Una característica de la sociedad del siglo XXI es el alto volumen de
información que se ha acumulado en todas las áreas del saber. Es tal la magnitud de los datos disponibles
que nadie puede aspirar al conocimiento global, y tampoco estar al tanto
de todos los inventos, descubrimientos y creaciones que a diario surgen de
todos los ámbitos del quehacer de la humanidad.
Una consecuencia de esta explosión del conocimiento es la
especialización extrema a la que se ven obligadas las personas que ejercen en
las diversas actividades, oficios y profesiones, quienes ante la avalancha de
información no tienen otra alternativa más que encerrarse en el dominio
específico de su disciplina. Así, son
cada vez más escasos esos respetados personajes de antaño con conocimientos
enciclopédicos, los que han sido desplazados por estos modernos profesionales,
quienes aunque pueden ser muy competentes en sus áreas o especialidades,
carecen de todo interés y conocimiento por aquello que esté más allá de su
esfera de acción inmediata.
¿Es necesario en nuestra moderna sociedad ese antiguo saber
multidisciplinario? ¿Qué sucede con el
conocimiento de la historia universal, el arte, la literatura, la filosofía y
en general, todas esas manifestaciones de la creación humana que se han
asociado desde siempre al bagaje imprescindible de toda persona reconocida como
culta? O es quizás una situación ya del pasado, innecesaria en una época
como la nuestra, saturada por volúmenes ingentes de datos fácilmente asequibles
desde Internet, y en donde se valora por sobre cualquier otro aspecto, la
especialización disciplinar de los ciudadanos.
Para intentar comprender mejor este escenario
sugiero revisar conceptualmente a la esencia de la civilización digital, es
decir a la triada: datos, información y conocimiento.
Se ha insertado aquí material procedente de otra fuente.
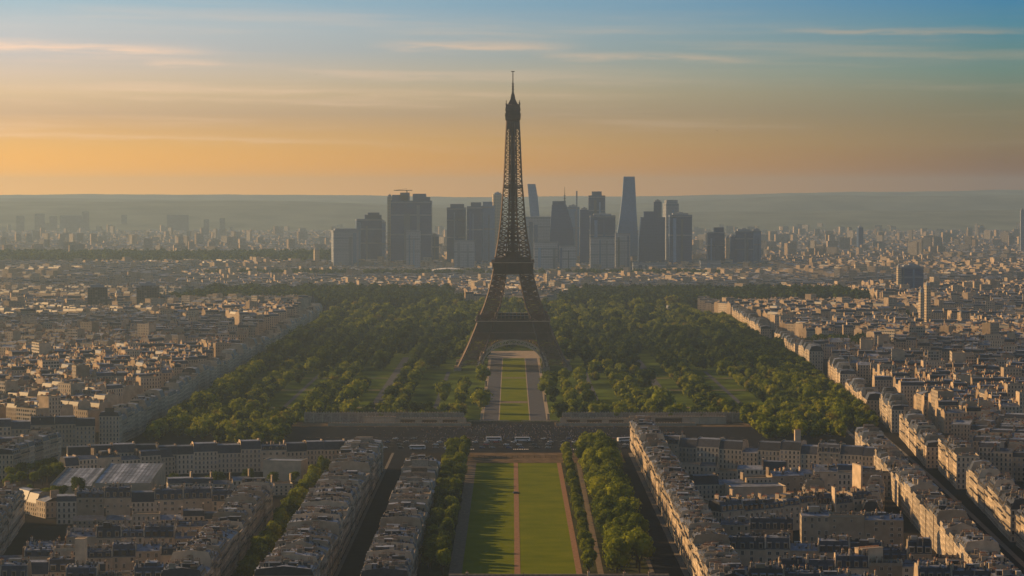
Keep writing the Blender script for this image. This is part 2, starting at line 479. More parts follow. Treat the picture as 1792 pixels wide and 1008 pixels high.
for x0 in (-205, -70, 76, 205):
    sheet('gravel_path', [(x0, 2090), (x0 + 4, 2090), (x0 + 4, 2660), (x0, 2660)], 0.12, 'alley')
for y0 in (2200, 2400, 2560):
    sheet('gravel_path', [(-262, y0), (-128, y0), (-128, y0 + 9), (-262, y0 + 9)], 0.10, 'gravel')
    sheet('gravel_path', [(148, y0), (258, y0), (258, y0 + 9), (148, y0 + 9)], 0.10, 'gravel')
# hills at the horizon
def hills(name, y0, depth, xs, height, seed, ztab):
    rng = np.random.default_rng(seed)
    n = 160; xx = np.linspace(-xs, xs, n)
    ph = rng.uniform(0, 6.28, 8)
    prof = sum(np.sin(xx / L + p) * a for L, p, a in zip((2600, 1500, 800, 420, 200, 90, 45, 300), ph, (0.42, 0.34, 0.26, 0.18, 0.10, 0.06, 0.04, 0.14)))
    base = np.interp(xx, [t[0] for t in ztab], [t[1] for t in ztab])
    top = base + prof * height
    mb = MB()
    rows = [(0.0, 0.0), (0.25, 0.35), (0.55, 0.8), (0.8, 1.0), (1.0, 0.7)]
    for (d0, h0), (d1, h1) in zip(rows, rows[1:]):
        for i in range(n - 1):
            mb.face([(xx[i], y0 + depth * d0, top[i] * h0), (xx[i + 1], y0 + depth * d0, top[i + 1] * h0), (xx[i + 1], y0 + depth * d1, top[i + 1] * h1), (xx[i], y0 + depth * d1, top[i] * h1)], 'hill')
    return struct(mb.build(name))
hills('hills', 18000, 2700, 6700, 17, 5, [(-6700, 214), (-4000, 214), (-1500, 214), (-700, 203), (0, 196), (600, 207), (1500, 215), (2600, 219), (4000, 234), (6700, 238)])
hills('hills', 15800, 1800, 6700, 15, 31, [(-6700, 186), (-3600, 190), (-2200, 180), (-900, 150), (0, 120), (900, 150), (2000, 185), (3300, 190), (6700, 196)])
hills('hills', 13000, 2300, 6700, 13, 9, [(-6700, 150), (-2600, 168), (-1200, 158), (-300, 120), (500, 95), (1500, 105), (6700, 120)])


# ------------------------------------------------------------------ the iron tower
OUT = [(0, 61), (8, 57), (20, 51), (40, 42.5), (57, 36), (66, 32), (80, 27.5), (98, 22.8), (115, 20), (126, 18.4), (140, 16), (160, 13.4), (188, 11.2), (204, 9.7), (222, 8.9), (244, 8.0), (272, 6.6)]
INN = [(0, 36), (8, 34), (20, 30), (40, 24.5), (57, 19.5), (66, 14.6), (80, 11.4), (98, 8.2), (115, 7.2), (126, 7.6), (140, 6.2), (160, 4.6), (188, 3.0), (204, 2.2), (222, 2.0), (244, 1.7), (272, 1.2)]


def prof(tab, z):
    return float(np.interp(z, [t[0] for t in tab], [t[1] for t in tab]))


TX, TY = 1.0, 2730.0
tower = thing('iron_tower', 'tall brown iron lattice tower standing on four arched legs above the park', 'tower', (TX, TY, 0))
IR = 'tower_iron'


def lattice_leg(mb, sx, sy, z0, z1, step, chord, brace, face_plates=True):
    """one corner pillar: four chords, crossed braces and ties on its four faces"""
    n = max(1, round((z1 - z0) / step)); zs = [z0 + (z1 - z0) * i / n for i in range(n + 1)]
    def corners(z):
        o, i = prof(OUT, z), prof(INN, z)
        return [Vector((sx * a, sy * b, z)) for a, b in ((o, o), (i, o), (i, i), (o, i))]
    for za, zb in zip(zs, zs[1:]):
        A, B = corners(za), corners(zb)
        for k in range(4):
            l = (k + 1) % 4
            mb.bar(A[k], B[k], chord, IR)
            mb.bar(A[k], B[l], brace, IR); mb.bar(A[l], B[k], brace, IR)
            mb.bar(B[k], B[l], brace, IR)
            if face_plates:      # half-height ties and the second layer of lattice
                mA, mB = (A[k] + A[l]) / 2, (B[k] + B[l]) / 2
                hk, hl = (A[k] + B[k]) / 2, (A[l] + B[l]) / 2
                mb.bar(hk, hl, brace * 0.6, IR)


def ring(mb, half, z0, z1, mat, thick=1.0):
    """square hoop: four butted walls"""
    h, t = half, thick
    mb.box(-h, h, -h, -h + t, z0, z1, mat, bottom=True); mb.box(-h, h, h - t, h, z0, z1, mat, bottom=True)
    mb.box(-h, -h + t, -h + t, h - t, z0, z1, mat, bottom=True); mb.box(h - t, h, -h + t, h - t, z0, z1, mat, bottom=True)


def girder(mb, half, z0, z1, n, t, off=0.0):
    """lattice band round the four sides"""
    for s in range(4):
        def P(u, z):
            x, y = u, -half
            for _ in range(s):
                x, y = -y, x
            return (x, y, z)
        mb.bar(P(-half, z0), P(half, z0), t * 1.6, IR); mb.bar(P(-half, z1), P(half, z1), t * 1.6, IR)
        for k in range(n):
            u0, u1 = -half + 2 * half * k / n, -half + 2 * half * (k + 1) / n
            mb.bar(P(u0, z0), P(u1, z1), t, IR); mb.bar(P(u1, z0), P(u0, z1), t, IR); mb.bar(P(u0, z0), P(u0, z1), t, IR)


for sx in (-1, 1):
    for sy in (-1, 1):
        mb = MB(); lattice_leg(mb, sx, sy, 4, 57, 6.6, 1.5, 0.62)
        lattice_leg(mb, sx, sy, 57, 116, 5.9, 1.3, 0.55)
        leg = mb.build('leg', tower)
        for cx, cy in ((59.5, 59.5), (36, 59.5), (36, 36), (59.5, 36)):
            mb = MB(); mb.box(sx * cx - 4, sx * cx + 4, sy * cy - 4, sy * cy + 4, 0, 4.2, 'masonry'); mb.build('pier', leg)
for s in range(4):                                  # the four great arches between the legs
    mb = MB()
    def PA(u, z, inset=0.0):
        o = prof(OUT, z) - 0.6 - inset
        x, y = u, -o
        for _ in range(s):
            x, y = -y, x
        return Vector((x, y, z))
    N = 28
    for rad, zb in ((37.0, 32.5), (34.0, 28.5)):
        pts = [PA(-rad * math.cos(math.pi * k / N), 4 + (zb - 4) * math.sin(math.pi * k / N)) for k in range(N + 1)]
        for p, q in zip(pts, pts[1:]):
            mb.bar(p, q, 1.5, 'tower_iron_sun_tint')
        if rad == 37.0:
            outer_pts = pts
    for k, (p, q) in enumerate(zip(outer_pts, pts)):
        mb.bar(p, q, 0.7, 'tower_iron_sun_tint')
        if k < N:
            mb.bar(p, pts[k + 1], 0.5, 'tower_iron_sun_tint')
    mb.build('arch', tower)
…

Si analizamos a
estos tres elementos podemos observar que entre ellos existe una jerarquía, y
que cada uno mediante interrelaciones genera al siguiente. Así, la asociación
de datos produce la información, y la interpretación de la información crea el
conocimiento.
Sin embargo, ¿es el conocimiento el último
eslabón de la cadena? Por supuesto que no, ya que existe un siguiente nivel: la
sabiduría. Nuestra sociedad lamentablemente, por privilegiar al conocimiento, ha
olvidado que la sabiduría es el estado cognitivo que define la esencia de
nuestra especie “Homo Sapiens” Por lo
tanto, todo ser humano debe y merece acceder a la sabiduría, entendiendo a ésta
como una capacidad personal, desarrollada a través del conocimiento, la
reflexión y la experiencia, que permite encontrar el verdadero sentido de la
vida. Con el conocimiento sabremos hacer las cosas correctamente, pero sólo con
la sabiduría sabremos hacer las cosas correctas.
El poeta y dramaturgo T.S. Eliot
(1888-1965), premio Nobel de Literatura de 1948, en su obra titulada “El primer coro de la roca” (1934),
escribió de manera premonitoria:
¿Dónde está la sabiduría que hemos perdido en conocimiento?
¿Dónde el conocimiento que hemos perdido en información?
Y efectivamente, es ese el gran problema de nuestra civilización, con el
exceso de información y conocimiento nos hemos olvidado de la sabiduría. Sin
embargo, recuperarla no se vislumbra una tarea simple ya que a diferencia de la
información y el conocimiento, que son compartidos y fácilmente asequibles con
un clic del computador, la sabiduría es
individual y alcanzarla es un camino personal, gradual, de mucha lectura y
reflexión, a menudo árido, y que muchos aspectos define casi una opción de vida.
En el mundo digital y globalizado del siglo XXI consideramos al binomio información- conocimiento como un fin para obtener poder - de cualquier tipo -, en circunstancia que debe ser entendido sólo como un medio para llegar a un nivel de entendimiento superior, con el cual se alcanza en definitiva la verdadera libertad, y también la verdadera felicidad. Solo cuando cada ciudadano sea libre y feliz, podremos aspirar a una sociedad más justa y solidaría.